HB 60

National Assembly for Wales

Communities, Equality and Local Government Committee

Housing (Wales) Bill: Stage 1

Response from: National Landlords Association  





National Landlords Association:

Response to the Welsh Government



January 2014







1.         The National Landlords Association (NLA) exists to protect and promote the interests of private residential landlords across the United Kingdom including Wales.


2.         With more than 22,000 individual landlords from around the United Kingdom and over 100 local authority associates, we provide a comprehensive range of benefits and services to our members and strive to raise standards in the private rented sector.


3.         The NLA seeks a fair legislative and regulatory environment for the private rented sector while aiming to ensure that landlords are aware of their statutory rights and responsibilities.


General Comments


4.         The National Landlords Association (NLA) would like to thank the committee for providing the opportunity to comment on this proposal.


5.         The proposed for the private rented sector that is proposed by the Welsh Government does raise concerns for the NLA.


6.         The NLA are encouraged that the Welsh Government wishes to see investment within the private rented sector. This will only happen if the correct mechanisms are in place and there is a stable environment for people to make investment opportunities.


7.         The NLA believes that any changes to the private rented sector need to be carefully balanced.

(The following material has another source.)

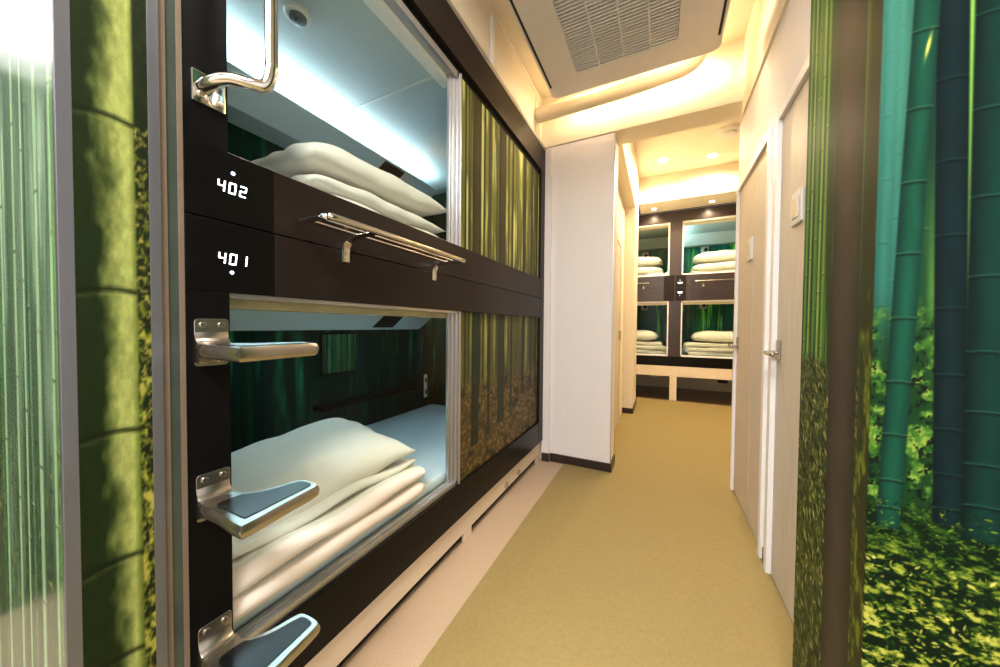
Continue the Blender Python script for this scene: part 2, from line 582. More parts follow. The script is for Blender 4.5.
# carpet (woven vinyl mat) over corridor, lobby and hall
c = MB()
c.box(-0.68, 1.6, -2.6, 2.59, 0.0, 0.004).box(-0.33, 1.85, 2.59, 5.55, 0.0, 0.004).box(-0.43, -0.33, 2.80, 4.47, 0, 0.004).box(-0.385, -0.33, 5.1, 5.55, 0, .004)
tag(c.build('woven_carpet', 'carpet'), 'olive gold woven carpet covering the corridor and the hall floor', 'carpet', kind='structure')
tag(box('threshold_strip', 'tan', (-0.385, 1.85, 5.545, 5.56, 0.0, 0.007)), 'thin pale edging strip where the carpet ends under the far bunks', 'trim', kind='structure')

# right wall with two doors
XR = 0.455
r = MB()
r.box(XR, 0.60, 1.845, 1.955, 0, 2.055).box(XR, 0.60, 1.0, 2.72, 2.055, 2.46).box(XR, 0.60, 2.685, 2.72, 0, 2.055).box(XR, .6, 1.0, 1.04, 0, 2.055)
struct(r.build('wall_right', 'white'))
struct(box('wall_right_upper', 'cream', (XR - 0.012, 0.62, 0.95, 2.59, 2.46, CE)))
struct(box('wall_right_behind', 'white', (0.60, 0.66, 1.0, 2.72, 0, 2.46)))
struct(MB().box(XR - .008, XR, 1.885, 1.925, 0, 0.068).box(XR - .008, XR, 2.700, 2.722, 0, 0.068).build('baseboard_right', 'base', None, 0.001))
# near door
d1 = struct(box('door_1', 'door', (XR + 0.003, XR + 0.04, 1.05, 1.832, 0.008, 2.0), None, 0.002))
f = MB().box(XR - 0.016, XR + 0.04, 1.832, 1.872, 0, 2.05).box(XR - 0.012, XR + 0.04, 1.0, 1.832, 2.003, 2.045)
f.build('door_frame', 'trim', d1, 0.003)
# far door: leaf, narrow side panel
d2 = struct(MB().box(XR + 0.003, XR + 0.04, 2.285, 2.672, 0.008, 2.0).box(XR + 0.003, XR + 0.04, 1.978, 2.279, 0.008, 2.0).build('door_2', 'door', None, 0.0015))
f = MB().box(XR - 0.016, XR + 0.04, 1.938, 1.978, 0, 2.075).box(XR - 0.012, XR + 0.04, 1.978, 2.68, 2.003, 2.045).box(XR - 0.014, XR + 0.04, 2.674, 2.70, 0, 2.05)
f.build('door_frame', 'trim', d2, 0.003)
box('groove_strip', 'alud', (XR + 0.004, XR + 0.02, 2.279, 2.285, 0.01, 2.0), d2)


def lever(parent, y, z, ln):
    m = MB().box(XR - 0.006, XR + 0.004, y - 0.022, y + 0.022, z - 0.03, z + 0.055)
    m.build('handle_plate', 'steel', parent, 0.003)
    t = MB().tube(curve_pts([(XR, y, z), (XR - 0.035, y, z), (XR - 0.048, y - 0.02, z), (XR - 0.048, y - ln, z - 0.002)], 5), 0.009)
    t.build('door_handle', 'steel', parent, 0, True)


lever(d1, 1.79, 0.995, 0.115)
lever(d2, 2.635, 0.985, 0.11)
for d, y, z in ((d1, 1.615, 1.555), (d2, 2.345, 1.55)):
    p = MB().box(XR - 0.006, XR + 0.004, y - 0.05, y + 0.05, z - 0.062, z + 0.062).build('indicator_plate', 'plastic', d, 0.003)
    MB().box(XR - 0.0085, XR - 0.005, y - 0.030, y + 0.030, z - 0.038, z + 0.038).build('indicator_window', 'alu', p, 0.001)

# bamboo-clad wall end on the right
MX, MY = 0.34, 0.819
struct(box('wall_right_end', 'white', (MX + 0.005, 1.7, MY + 0.005, 1.0, 0, CE)))
struct(box('wall_right_return', 'white', (MX + 0.005, 0.60, 0.99, 1.149, 0, CE)))


# mural on the wall facing the lobby (s from the corner to the right, t = height)
def mural_front(s, t):
    col = forest(s, t, 0.9, 2.9, 11, (0.05, 0.16, 0.09), (0.06, 0.30, 0.27), (0.26, 0.46, 0.16), (0.06, 0.24, 0.19), 16, (0.012, 0.03), width=1.3, fade=(.25, .6))
    col = mixc(col, (0.12, 0.34, 0.30), np.clip((0.045 - s) / 0.03, 0, 1) * np.clip((t - 1.05) * 8, 0, .8))
    for a, w2 in ((0.008, .016), (.022, .012)):
        col = paint_stalk(col, s, t, a, a + .004, 1.02, 2.9, w2, (0.13, 0.36, 0.33), (0.05, 0.2, 0.2), [1.12 + .11 * j + a * 3 for j in range(16)], (0.22, 0.46, 0.42), 0.2, .5, 0.35)
    col = mixc(col, (0.34, 0.60, 0.52), np.clip((t - 1.0) * .9, 0, .5) * np.exp(-((s - .02) / .03) ** 2))
    col = mixc(col, (0.52, 0.74, 0.30), np.exp(-((s - 0.104 - (1.3 - t) * 0.012) / (0.006 + .006 * np.clip(t - 1.2, 0, .5))) ** 2) * np.clip((t - 1.05) * 5, 0, .95))
    col = mixc(col, (0.40, 0.62, 0.24), np.exp(-((s - 0.066 - (1.3 - t) * 0.03) / 0.008) ** 2) * np.clip((1.40 - t) * 4, 0, 1) * .6)
    # undergrowth glowing between the stalks
    u = np.clip((1.16 - t) * 7, 0, 1)
    col = mixc(col, (0.07, 0.20, 0.08), u * .9)
    n1, n2 = fbm(s * 75, t * 62, 21, 4), fbm(s * 150 + 4, t * 130, 27, 3)
    col = mixc(col, (0.20, 0.38, 0.12), (n1 - .47) * 8 * u)
    col = mixc(col, (0.50, 0.60, 0.24), (n1 - .56) * 9 * u * np.clip((n2 - .3) * 3, 0, 1))
    col = mixc(col, (0.02, 0.08, 0.04), (n2 - .58) * 8 * u)
    # leaf litter in the foreground
    k = np.clip((0.80 - t + .03 * (fbm(s * 30, t * 9, 5) - .5)) / .03, 0, 1)[..., None]
    n3 = fbm(s * 60 + t * 20, t * 120, 14, 4)
    base = mixc(np.ones(s.shape + (3,)) * np.array((0.02, 0.09, 0.035)), (0.10, 0.24, 0.06), (n3 - .48) * 6)
    base = mixc(base, (0.44, 0.50, 0.14), (n3 - .53) * 9 * np.clip((.78 - t) * 6, .1, 1))
    base = mixc(base, (0.68, 0.68, 0.30), (n3 - .63) * 12 * np.clip((.74 - t) * 6, 0, 1))
    col = col * (1 - k) + base * k
    L = [(0.10, 0.24, 0.08), (0.22, 0.34, 0.08), (0.38, 0.46, 0.12), (0.58, 0.60, 0.20), (0.72, 0.70, 0.34), (0.04, 0.13, 0.05), (0.03, 0.10, 0.04)]
    for r0, r1, n, q in ((0.0, 0.17, 900, 1), (0.17, 1.25, 2600, 2)):
        col = leaves(col, s, t, (r0, r1, 0.64, 0.80), int(n * .5), (.002, .006), (.001, .0024), (-0.1, .8), L[:3] + L[5:], 15 + q, .85)
        col = leaves(col, s, t, (r0, r1, 0.30, 0.70), n, (.003, .009), (.0012, .0036), (-0.1, .7), L, 25 + q, .9)
    T = (0.06, 0.28, 0.21)
    E_ = (0.005, 0.05, 0.05)
    nc = (0.24, 0.42, 0.32)
    A = [1.605 + .12 * i for i in range(1, 11)] + [1.605, 1.476, 1.353, 1.232, 1.121, 1.01, 0.917, 0.836, 0.787]
    A2 = [1.515 + .135 * i for i in range(1, 10)] + [1.515, 1.381, 1.258, 1.137, 1.026, 0.935, 0.859, 0.801]
    A3 = [1.606 + .145 * i for i in range(1, 9)] + [1.606, 1.456, 1.316, 1.188, 1.066, 0.968, 0.882, 0.814]
    col = paint_stalk(col, s, t, 0.098, 0.081, 0.765, 1.64, 0.040, (0.02, 0.115, 0.125), (0.0, 0.03, 0.04), A2, (0.10, 0.24, 0.21), 0.1, .16)
    col = paint_stalk(col, s, t, 0.134, 0.127, 0.75, 1.64, 0.048, (0.03, 0.18, 0.15), (0.0, 0.04, 0.045), A3, (0.16, 0.36, 0.30), 0.25, .16)
    col = paint_stalk(col, s, t, 0.026, 0.052, 0.745, 1.64, 0.034, T, E_, A, nc, 0.1, .2)
    for q, (a, w2) in enumerate(((0.19, .05), (0.26, .06), (0.36, .045), (0.45, .06), (0.58, .055), (0.70, .06), (0.86, .05), (1.0, .06), (1.15, .05))):
        col = paint_stalk(col, s, t, a, a + .015, 0.70, 2.9, w2, T, E_, [0.8 + .03 * (q % 4) + .13 * i for i in range(17)], nc, 0.2, .12)
    col = mixc(col, (0.80, 0.78, 0.35), np.exp(-((s - 0.054 - (t - 1.57) * 0.15) / 0.0022) ** 2 - ((t - 1.575) / 0.018) ** 2) * 1.2)
    k = np.clip((.82 - t) / .02, 0, 1) * np.clip((t - .73) / .01, 0, 1)
    return leaves(col, s, t, (0, .17, .735, .80), 160, (.002, .007), (.001, .0026), (-0.15, .8), L[:3] + L[5:], 44, .85)


o = panel('bamboo_mural', (MX, MY, 0.0), (1, 0, 0), 1.255, CE, np.concatenate([np.linspace(0, .17, 190), np.linspace(.175, 1.255, 150)]),
          np.concatenate([np.linspace(0, .42, 60), np.linspace(.424, 1.74, 640), np.linspace(1.75, CE, 130)]), mural_front, 'print', th=0.004)
tag(o, 'large print of dark teal bamboo stalks at the right edge, facing the viewer', 'mural')


def mural_side(s, t):   # s = 0 at the near corner, grows into the corridor
    col = np.ones(s.shape + (3,)) * np.array((0.13, 0.22, 0.09))
    k = fbm(s * 70, t * 2.5, 4, 4)
    col = mixc(col, (0.30, 0.42, 0.17), (k - .48) * 6)
    for i, (a, w2, c3) in enumerate(((0.30, .018, (0.34, 0.56, 0.22)), (0.275, .014, (0.50, 0.68, 0.30)), (0.247, .020, (0.30, 0.50, 0.20)), (0.222, .016, (0.52, 0.68, 0.30)), (0.198, .018, (0.40, 0.58, 0.22)))):
        col = paint_stalk(col, s, t, a + .012, a, 0.8, 2.9, w2, c3, (0.14, 0.24, 0.08), [0.9 + .04 * i + .17 * j for j in range(13)], (0.66, 0.78, 0.40), 0.1, .3)
    gtop = 1.03
    col = ground(col, s, t, gtop, 0.06, (0.12, 0.18, 0.07), (0.22, 0.28, 0.11), (0.34, 0.36, 0.16), 40, 90, 41, 0.9)
    L = [(0.20, 0.28, 0.10), (0.38, 0.42, 0.18), (0.56, 0.57, 0.30), (0.72, 0.70, 0.42), (0.08, 0.14, 0.06), (0.06, 0.11, 0.05)]
    col = leaves(col, s, t, (0.0, .33, 0.0, 1.03), 3000, (.005, .015), (.0018, .004), (1.1, .6), L, 71, .8)
    col = paint_stalk(col, s, t, 0.105, 0.105, -.1, 2.9, 0.120, (0.27, 0.235, 0.185), (0.12, 0.115, 0.085), [], (0.4, .4, .3), 0.0, .08)
    edge = np.clip((0.045 - s) / 0.015, 0, 1)
    g2 = fbm(s * 60, t * 22, 9, 4)
    col2 = mixc(np.ones(s.shape + (3,)) * np.array((0.18, 0.19, 0.09)), (0.42, 0.46, 0.12), (g2 - .5) * 6 * np.clip((1.25 - t) * 3, 0, 1))
    return col * (1 - edge[..., None]) + col2 * edge[..., None]


o = panel('bamboo_mural', (MX, MY + .0042, 0.0), (0, 1, 0), 0.3275, CE, 180, 720, mural_side, 'print', th=-0.004)
tag(o, 'narrow bamboo print with a dark brown trunk, beside the near right door', 'mural')


# bamboo sheet on the end wall of the capsule block, far left
def mural_left(s, t):   # s = 0 at the corner, grows to the left
    col = forest(s, t, 0.3, 2.9, 3, (0.16, 0.24, 0.14), (0.44, 0.54, 0.48), (0.62, 0.72, 0.60), (0.30, 0.40, 0.28), 50, (0.010, 0.03), edge=(0.06, 0.11, 0.06), width=1.35, fade=(.05, .4))
    col = leaves(col, s, t, (0, 1.3, .2, .95), 3500, (.008, .02), (.002, .005), (.6, .8), [(0.2, .28, .12), (.34, .42, .18), (.48, .54, .26), (.1, .16, .08)], 81, .6, lambda a, b: max(0, (b - .6) / .4))
    for a, w2 in ((0.028, .022), (0.11, .03), (0.20, .018), (0.26, .026), (0.36, .03), (0.47, .02)):
        col = paint_stalk(col, s, t, a, a - .01, 0.2, 2.9, w2, (0.56, 0.68, 0.52), (0.14, 0.22, 0.15), [0.5 + a + .24 * j for j in range(10)], (0.6, 0.7, 0.5), 0.1, .2, .1)
    return col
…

Additional burdens on the landlords in a contract with obligations on the tenant have to be equally balanced. Focus on increasing the stability of the sector must be the aim of the policy. Social policy should be dealt with through other appropriate legislation.


8.         It should be the shared objectives of all parties involved to facilitate the best possible situation for landlords and tenants. Best practice should be recognised and shared.


9.         Communication and arbitration between landlords and tenants is the best way to resolve problems that arise from time to time. Although in certain situations they escalate and the NLA believes that a tribunal body should be set up by local authorities to resolve these problems when they arise, so prevent claims intensifying to court and costs on both sides.    


10.     The NLA is a long-term advocate of online learning, particularly given the part-time status of many smaller landlords.


11.     The NLA’s Online Library has demonstrated that landlords and agents are happy to engage with issues and subjects online, at their convenience. This has proved to be a means of keeping individuals up-to-date in respect of their skills and knowledge of changing responsibilities and obligations


12.     The NLA welcomes the development of social letting agencies, but believes that they will only work when there is equality in the partnership, otherwise landlords will not get involved in the numbers that the government requires.


13.     The introduction of a register will require resources to be allocated to the area it to work i.e. tenant information officers, landlord liaison officers, anti-social behaviour staff, community workers and enforcement staff. This cost cannot be met through register; after recent Court cases.


14.     There are currently over 100 pieces of legislation that a landlord has to comply with. An understanding of the laws that the private rented sector has to comply with can be misunderstood. A landlord is expected to give the tenant a “quiet enjoyment”, failure to do so could result in harassment case brought against the landlord. Thus legislation has to be proportional.


15.     The introduction of a register cannot be a replacement for enforcement. In Scotland a significant number of landlords are still not registered.


16.     The use of enforcement against the criminal landlords is required, legislation alone will not remove them. There are significant powers already available which authorities can use.


17.     The NLA would like to take this opportunity to raise a number of concerns and queries.


18.      WALLS is afforded a significant degree of authority in the proposals, however the only options provided for its management are; continued administration by Cardiff CC, or another local authority. Likewise there is discussion of input from the other 22 local authorities, but no reference to any input from the supply side or consumer representatives. This highlights a number of questions pertinent to landlords in Wales:

(i) What is the justification for the decision not to organise a full and transparent tender to select an appropriate administrator?

(ii) Why is it anticipated that running WALLS will be left solely to LHAs?

(iii) What representation of landlords, agents and tenants is expected?

(iv) What scope is there for a representative board of trustees to oversee the eventual organiser?

(v) What process will be established for the auditing and oversight of WALLS?

(vi) As a non-governmental body what is the basis for appointing it as administrator of significant fines for example; for not using the appropriate registration number as outlined in paragraph 22?

(vii) What is the justification for appointing WALLS as the sole licensing body, when it is expected that third parties will provide much of the training? Has any assessment been made of the potential efficiency savings possible were training bodies permitted to award licensing on completion of relevant training?


19.     The certainty that the government proposes is welcome, the concern will be the interpretation by the courts. Equally that the regulations are balanced and provide parity between the parties (landlord/tenant).





20.     The aims that the Welsh Government has identified do raise concerns some as highlighted we believe that they require further work. The changes that are proposed are significant and needs to be correct first time; otherwise they could destroy the sector which would take a significant time to rebuild.  


21.     The increase in demand for privately rented accommodation is due to a number of reasons.  The proposals for the private rented sector could kill the sector if they are incorrect. The changes should be based on the legality within law of a contract and not for social engineering.


22.     Again, the NLA would like to thank the committee for the opportunity to respond and hope you find our comments useful.